Markus Schütte wird neuer Pfarrer in Stendal. Zur Stadt hat er schon einen ganz besonderen Bezug.

Von Nora Knappe 14.06.2020, 07:00

Stendal l Als Seelsorger wird Markus Schütte ganz gewiss auch eine eher stille, zurückhaltende Seite haben. Beim Telefonat mit ihm weht aber erst mal seine direkte, einnehmende Verve durch den Hörer – mit starkem brandenburgischen Akzent. Der erste Eindruck, wie gesagt. Wie er sonst so ist? Das muss dann jeder, der ihm begegnet, selbst entscheiden.

Für ihn entschieden haben sich jedenfalls die Gemeindekirchenräte der Evangelischen Stadtgemeinde Stendal und aus Bindfelde. Sie haben Ende Mai mehrheitlich Markus Schütte gewählt, nachdem er und ein weiterer Kandidat sich in Bewerbungsgottesdiensten in Stendal vorgestellt hatten.

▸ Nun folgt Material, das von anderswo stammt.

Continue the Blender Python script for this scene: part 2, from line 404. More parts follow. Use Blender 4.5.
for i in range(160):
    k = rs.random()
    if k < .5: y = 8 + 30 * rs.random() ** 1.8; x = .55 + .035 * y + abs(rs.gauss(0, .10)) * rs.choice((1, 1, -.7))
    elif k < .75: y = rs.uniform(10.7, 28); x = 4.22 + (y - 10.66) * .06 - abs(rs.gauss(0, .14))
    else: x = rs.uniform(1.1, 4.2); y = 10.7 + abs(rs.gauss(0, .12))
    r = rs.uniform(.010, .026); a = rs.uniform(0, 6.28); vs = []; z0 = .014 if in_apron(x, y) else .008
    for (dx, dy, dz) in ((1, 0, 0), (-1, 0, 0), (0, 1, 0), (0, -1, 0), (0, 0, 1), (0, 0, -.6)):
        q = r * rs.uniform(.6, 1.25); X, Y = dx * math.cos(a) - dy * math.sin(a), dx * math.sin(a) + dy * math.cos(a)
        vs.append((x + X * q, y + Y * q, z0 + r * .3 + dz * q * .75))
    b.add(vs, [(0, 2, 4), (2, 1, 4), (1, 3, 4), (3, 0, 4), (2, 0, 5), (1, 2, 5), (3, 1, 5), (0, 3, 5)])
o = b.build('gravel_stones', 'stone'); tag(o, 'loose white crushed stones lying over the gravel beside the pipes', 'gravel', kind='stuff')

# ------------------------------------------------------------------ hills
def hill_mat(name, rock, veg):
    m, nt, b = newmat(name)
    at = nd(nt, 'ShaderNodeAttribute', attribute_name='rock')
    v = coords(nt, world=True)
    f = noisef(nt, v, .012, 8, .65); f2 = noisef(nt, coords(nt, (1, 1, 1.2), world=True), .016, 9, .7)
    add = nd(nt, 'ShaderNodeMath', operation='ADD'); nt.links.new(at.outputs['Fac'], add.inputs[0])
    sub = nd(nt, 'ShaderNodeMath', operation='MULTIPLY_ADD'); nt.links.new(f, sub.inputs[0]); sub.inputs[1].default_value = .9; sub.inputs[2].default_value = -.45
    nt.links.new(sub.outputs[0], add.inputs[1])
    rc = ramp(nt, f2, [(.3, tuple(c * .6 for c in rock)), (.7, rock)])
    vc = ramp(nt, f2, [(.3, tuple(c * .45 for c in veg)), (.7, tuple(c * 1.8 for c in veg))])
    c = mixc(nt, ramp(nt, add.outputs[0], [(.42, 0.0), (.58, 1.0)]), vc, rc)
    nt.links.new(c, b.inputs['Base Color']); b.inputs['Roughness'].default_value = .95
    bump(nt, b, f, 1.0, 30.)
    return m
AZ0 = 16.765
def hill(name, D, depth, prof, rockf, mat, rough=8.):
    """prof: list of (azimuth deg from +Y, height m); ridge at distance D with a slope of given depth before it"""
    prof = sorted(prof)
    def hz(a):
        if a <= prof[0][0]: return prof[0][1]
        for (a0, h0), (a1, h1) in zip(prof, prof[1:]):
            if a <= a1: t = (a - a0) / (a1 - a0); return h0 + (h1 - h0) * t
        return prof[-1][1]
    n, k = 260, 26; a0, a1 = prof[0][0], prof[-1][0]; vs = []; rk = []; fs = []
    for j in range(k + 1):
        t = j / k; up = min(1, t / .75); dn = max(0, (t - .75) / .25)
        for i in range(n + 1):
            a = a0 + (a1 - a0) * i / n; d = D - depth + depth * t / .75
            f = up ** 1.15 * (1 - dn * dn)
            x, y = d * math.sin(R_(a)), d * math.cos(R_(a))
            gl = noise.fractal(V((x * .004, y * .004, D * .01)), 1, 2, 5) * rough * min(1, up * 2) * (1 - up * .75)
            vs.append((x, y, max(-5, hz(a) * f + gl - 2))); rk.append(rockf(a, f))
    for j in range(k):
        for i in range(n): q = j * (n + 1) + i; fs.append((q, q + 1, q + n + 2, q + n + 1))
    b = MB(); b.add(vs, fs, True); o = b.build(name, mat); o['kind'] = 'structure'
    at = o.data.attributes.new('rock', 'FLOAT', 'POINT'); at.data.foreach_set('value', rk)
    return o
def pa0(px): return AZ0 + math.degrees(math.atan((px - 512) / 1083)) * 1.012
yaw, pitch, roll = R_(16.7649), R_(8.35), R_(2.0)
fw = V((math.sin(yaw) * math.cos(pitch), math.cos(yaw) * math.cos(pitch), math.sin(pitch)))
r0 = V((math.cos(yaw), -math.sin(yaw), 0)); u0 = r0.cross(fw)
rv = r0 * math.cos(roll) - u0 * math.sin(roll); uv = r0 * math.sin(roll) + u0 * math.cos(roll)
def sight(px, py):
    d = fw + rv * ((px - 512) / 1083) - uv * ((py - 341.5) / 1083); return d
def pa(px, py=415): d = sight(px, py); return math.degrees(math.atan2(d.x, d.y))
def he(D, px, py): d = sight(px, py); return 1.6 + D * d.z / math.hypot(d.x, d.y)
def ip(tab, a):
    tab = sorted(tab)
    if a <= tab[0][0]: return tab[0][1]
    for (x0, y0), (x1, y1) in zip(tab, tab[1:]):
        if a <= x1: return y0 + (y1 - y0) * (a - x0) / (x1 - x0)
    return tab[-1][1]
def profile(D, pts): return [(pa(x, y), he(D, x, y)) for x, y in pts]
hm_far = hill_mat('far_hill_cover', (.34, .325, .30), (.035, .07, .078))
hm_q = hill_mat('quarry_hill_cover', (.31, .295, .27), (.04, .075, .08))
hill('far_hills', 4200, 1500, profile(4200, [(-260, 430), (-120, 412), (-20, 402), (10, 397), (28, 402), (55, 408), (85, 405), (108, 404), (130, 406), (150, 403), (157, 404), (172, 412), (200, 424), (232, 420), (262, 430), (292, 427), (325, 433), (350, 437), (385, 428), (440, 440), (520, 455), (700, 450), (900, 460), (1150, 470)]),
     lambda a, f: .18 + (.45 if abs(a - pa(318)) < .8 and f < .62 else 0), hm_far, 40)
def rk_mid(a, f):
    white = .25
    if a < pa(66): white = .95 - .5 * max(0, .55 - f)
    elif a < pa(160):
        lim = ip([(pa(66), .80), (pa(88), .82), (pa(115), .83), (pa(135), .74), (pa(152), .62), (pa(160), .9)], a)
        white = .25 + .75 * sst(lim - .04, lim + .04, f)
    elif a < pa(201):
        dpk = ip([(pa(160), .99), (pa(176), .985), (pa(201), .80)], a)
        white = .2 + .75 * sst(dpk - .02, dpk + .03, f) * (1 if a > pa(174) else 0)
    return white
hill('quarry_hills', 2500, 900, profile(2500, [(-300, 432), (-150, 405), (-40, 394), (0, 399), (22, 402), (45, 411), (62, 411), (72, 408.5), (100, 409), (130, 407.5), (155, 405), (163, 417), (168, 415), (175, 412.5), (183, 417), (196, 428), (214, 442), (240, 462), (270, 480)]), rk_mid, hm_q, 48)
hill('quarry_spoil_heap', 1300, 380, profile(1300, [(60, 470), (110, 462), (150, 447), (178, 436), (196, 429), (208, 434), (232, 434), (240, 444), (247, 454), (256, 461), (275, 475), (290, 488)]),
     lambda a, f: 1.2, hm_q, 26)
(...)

Und offenbar gab es eine wirkliche Wahlmöglichkeit: „Beide Kandidaten waren sehr unterschiedlich von ihrem Temperament und Wesen her, zwischen theologischer Tiefe und Lebendigkeit“, meint Superintendent Michael Kleemann, während Stendals Gemeindekirchenratsvorsitzender Detlef Frobel diese Unterschiedlichkeit insbesondere in „ihrer Frömmigkeit und christlichen Prägung“ empfand. Das Wahlergebnis sei letztlich eindeutig gewesen.

Nun also Markus Schütte. Die biografischen Zuschreibungen in Kürze: vor fast 52 Jahren in Brandenburg/Havel geboren; erst Ausbildung zum Krankenpfleger, dann, Wende sei Dank, Abitur auf der Abendschule nachgeholt und Theologie studiert; war Stadtkirchenpfarrer in Potsdam und Schulpfarrer in Neuruppin; ist zum zweiten Mal verheiratet, hat zwei erwachsene Kinder sowie eine zehnjährige Tochter und einen vierjährigen Sohn; seine Frau Dr. Cora Schütte ist Astrophysikerin, möchte aber hier in der kirchlichen Arbeit mit Familien und Kindern wirken.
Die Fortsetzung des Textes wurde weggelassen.